O romance (ou novela?) de Cassionei remete, também aos confins, limites, bordas de Umberto Eco em “Da Árvore ao Labirinto”. Mais do que os limites da realidade, o pensador e romancista italiano tematiza a linguagem. É interessante seu estudo “Semiose Natural e Palavra em “Os noivos””. Fala em “poética de escritores e artistas”. E isto cabe bem a Cassionei no caso presente, sua poética de que se serve, lhe serve para criar um mundo novo, que é correlato ao mundo em que vive, em que todos vivemos. Não conheço (ainda) o romance “Os noivos” que Eco analisa. Mas deduzo pela leitura do ensaio que os homens (e as personagens) se fazem pelas ações e estas são misteriosamente deflagradas pelas palavras (politicamente corretas ou incorretas, como Cassionei às vezes se refere) e pelas interpretações. A história “parece” que envolve um país onde ocorre uma peste. Que todos negam, não admitem, nem verbalizam. Ninguém pode se referir a ela, por meio da palavra. Acreditam que as coisas (res) acontecem se as palavras que lhe correspondam forem emitidas. A palavra peste é proibida e quem a pronunciar (porque será criador da peste que não se quer), deve ser punido. A peste, se existir (ela existe embora a neguem), será por causa da palavra que algum incauto tenha pronunciado, de modo indevido. Todos tapam o sol (também os olhos) com a peneira. Suspendem a realidade com o pensamento, e a restrição a qualquer interpretação do que seriam aqueles bulbos pretos de que as pessoas em grande número se cobrem, antes de morrer. Se o pensamento e a interpretação forem contidos, a peste também será contida, extinta, ela neste caso não pode ter acontecido. Quem pronunciar esta palavra deletéria é condenado, atacado, linchado. Surgem os untores para dirimir a peste, por debaixo do pano. (Lembro agora “Decamerão” de Giovanne Bocaccio, em que o autor retira 10 jovens, 7 rapazes e 3 moças da cidade atacada pela peste negra, e as coloca num ermo afastado, onde vão ficar em quarentena. Para passar o tempo narram histórias, na razão de 10 cada jovem, totalizando, é claro 100 novelas.)

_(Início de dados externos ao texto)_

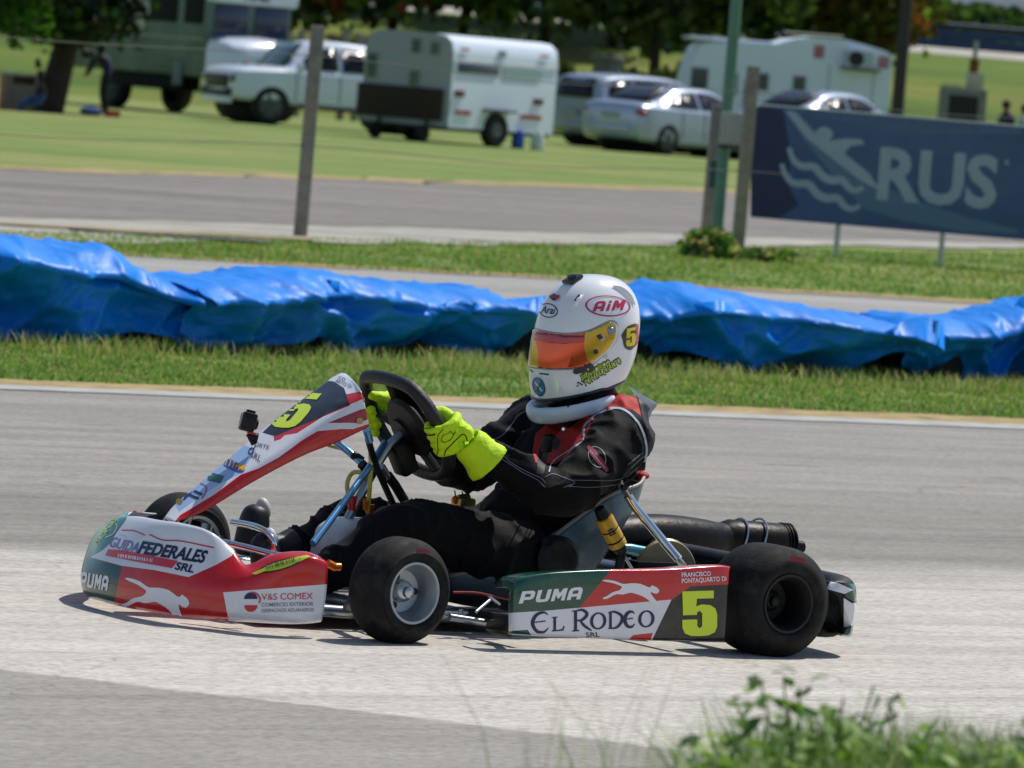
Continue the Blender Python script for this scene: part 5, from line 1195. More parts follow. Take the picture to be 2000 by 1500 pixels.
paint(pan, [([(340, 1020), (352, 1006), (420, 965), (470, 927), (505, 915), (545, 893), (590, 860), (620, 842), (665, 838), (690, 838), (725, 826), (730, 850), (600, 900), (400, 1020)], K_RED),
            ([(512, 845), (535, 852), (580, 846), (640, 808), (684, 792), (672, 758), (652, 745), (630, 742), (600, 765), (540, 818)], K_BK),
            ([(530, 855), (580, 846), (640, 808), (684, 790), (716, 776), (706, 764), (676, 770), (684, 792)], K_RED),
            ([(640, 826), (704, 800), (722, 796), (722, 818), (700, 826)], mat('livery_crimson', 'a01c34', .22, coat=.55, dirt=.12)),
            ([(535, 852), (560, 846), (548, 858), (535, 862)], K_RED), ([(425, 910), (470, 865), (500, 880), (470, 925), (430, 945), (390, 970), (370, 985), (350, 1000), (340, 985)], K_LB)])
word(pan, 'ORTE', K_NV, (497, 871), (525, 879), 8, up=(.3, -1)); word(pan, 'd', K_NV, (484, 886), (494, 891), 22, shear=.2, up=(.35, -1)); word(pan, 'SRL', K_NV, (489, 893), (508, 903), 12, up=(.35, -1))
word(pan, 'CO', K_NV, (661, 741), (674, 745), 6, up=(.3, -1)); word(pan, 'ARTO Di', K_NV, (655, 747), (686, 759), 7, up=(.3, -1))
shape(pan, [ellp(456, 910, 24, 9, 25)], mat('sticker_blue', '2a50a0', .3), lift=.0012); worn(pan, mat('sticker_orange', 'f0b020', .35), (438, 909), (477, 922), 13, 6, 5); shape(pan, [ellp(472, 913, 8, 4.5, 20)], MATS['sticker_orange'], lift=.0019); worn(pan, mat('sticker_green', '2f8a5a', .4), (410, 938), (432, 942), 9, 4, 8)
shape(pan, [[(408, 922), (438, 930), (430, 944), (406, 938)]], mat('sticker_teal', '2a5a68', .35)); word(pan, 'F', K_NV, (352, 973), (378, 985), 26, bold=.02, up=(.75, -.8))
shape(pan, [strip(crom2([(392, 944), (402, 950), (402, 962), (394, 974)], 4), 2)], K_RT)
for (a, c_, y) in ((703, 822, -.115), (706, 781, -.10), (350, 980, -.035)): p = Y(a, c_, y); n = (OC-p).normalized(); MB().cyl(p-n*.002, p+n*.006, .0085, n=16).build('panel_bolt', mat('gold_bolt', 'b89a60', .3, .9), pan)
# action camera on a stalk
ca = MB(); cp = Y(484, 832, -.0); Rc = Matrix.Rotation(R_(12), 3, 'Y') @ Matrix.Rotation(R_(-25), 3, 'Z')
cb = MB().box(cp+Vector((0, 0, .010)), (.036, .060, .046), Rc, bev=.005).build('action_camera', K_PL, kart); MB().box(cp+Vector((0, 0, .010))+Rc @ Vector((-.0185, 0, .002)), (.003, .046, .034), Rc, bev=.001).build('camera_screen', mat('screen_grey', '5a5f60', .12, coat=.6), cb)
MB().box(cp+Vector((0, 0, .010))+Rc @ Vector((0, 0, .026)), (.022, .03, .008), Rc, bev=.002).build('latch', K_PL, cb); MB().box(cp+Rc @ Vector((.012, -.010, -.015)), (.02, .03, .006), Rc, bev=.002).build('red_base', mat('case_red', 'a02834', .5), cb)
MB().cyl(cp+Vector((.004, 0, -.018)), Y(497, 868, -.01), .008, n=12).cyl(Y(488, 852, -.005), Y(504, 856, -.015), .012, n=12).build('camera_mount', K_PL, cb)
MB().lathe([(0, 0), (.014, 0), (.014, .006), (.011, .009), (0, .009)], cp+Vector((0, 0, .010))+Rc @ Vector((.018, .014, 0)), Rc @ Vector((1, 0, 0)), 20).build('lens', GLs, cb)

# ---- steering
WC = Vector((.320, 0, .492)); E2 = Vector((-.152, 0, .244)).normalized(); NW = Vector((.244, 0, .152)).normalized(); E1 = Vector((0, -1, 0))
A5 = R_(-4); E1, E2 = E1*math.cos(A5)+E2*math.sin(A5), E2*math.cos(A5)-E1*math.sin(A5)
def W(a, b_, c_=0.): return WC+E1*a+E2*b_+NW*c_
rimp = [(-.112, .128), (-.06, .137), (0, .140), (.06, .137), (.105, .124), (.140, .085), (.158, .03), (.155, -.03), (.132, -.082), (.088, -.118), (.03, -.134), (-.03, -.134), (-.088, -.118), (-.132, -.082), (-.155, -.03), (-.156, .03), (-.140, .09)]
pp = crom([Vector((a, b_, 0)) for a, b_ in rimp+rimp[:2]], 5)[:len(rimp)*5]
LEA = mat('rim_leather', '17171a', .55, bump=.25, bscale=160, coat=.1)
sw = MB().tube([W(v.x, v.y) for v in pp], .0175, 16, closed=True).build('steering_wheel', LEA, kart, ang=180)
b = MB()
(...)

Nestes contextos todos, retomando Cassionei e Eco, os pobres não são donos das palavras, não conhecem seu peso e seu poder. Os ricos são donos delas, mas sempre se precaveram, pronunciam-nas de modo enganoso e transverso e o imbróglio é sempre este. A realidade por mais cruel e indesejável é fruto da palavra e da interpretação justa ou equívoca. Para que a realidade não aconteça do jeito que acontece, não devem ser proclamadas a palavra e as interpretações impróprias. Não é o que acredita Cassionei, assim de pronto. Ele diz, escreve, proclama as palavras que deflagrarão uma realidade de estranhamento. Depois que a palavra (a sua e a de quem quer que seja) vem à lume nada mais pode ser feito. A imaginação não aceita confins, limites, bordas.

Leio em Cassionei a tentativa de chegar aos confins da realidade com as palavras que são inteiramente dele. Acho que é Eco que diz que quando se chega aos confins da realidade/narrativa é certo que algo novo vai surgir, um novo mundo vai ser criado. É o que faz Cassionei pela sua capacidade de criador. Que mundo é este, ainda não se sabe.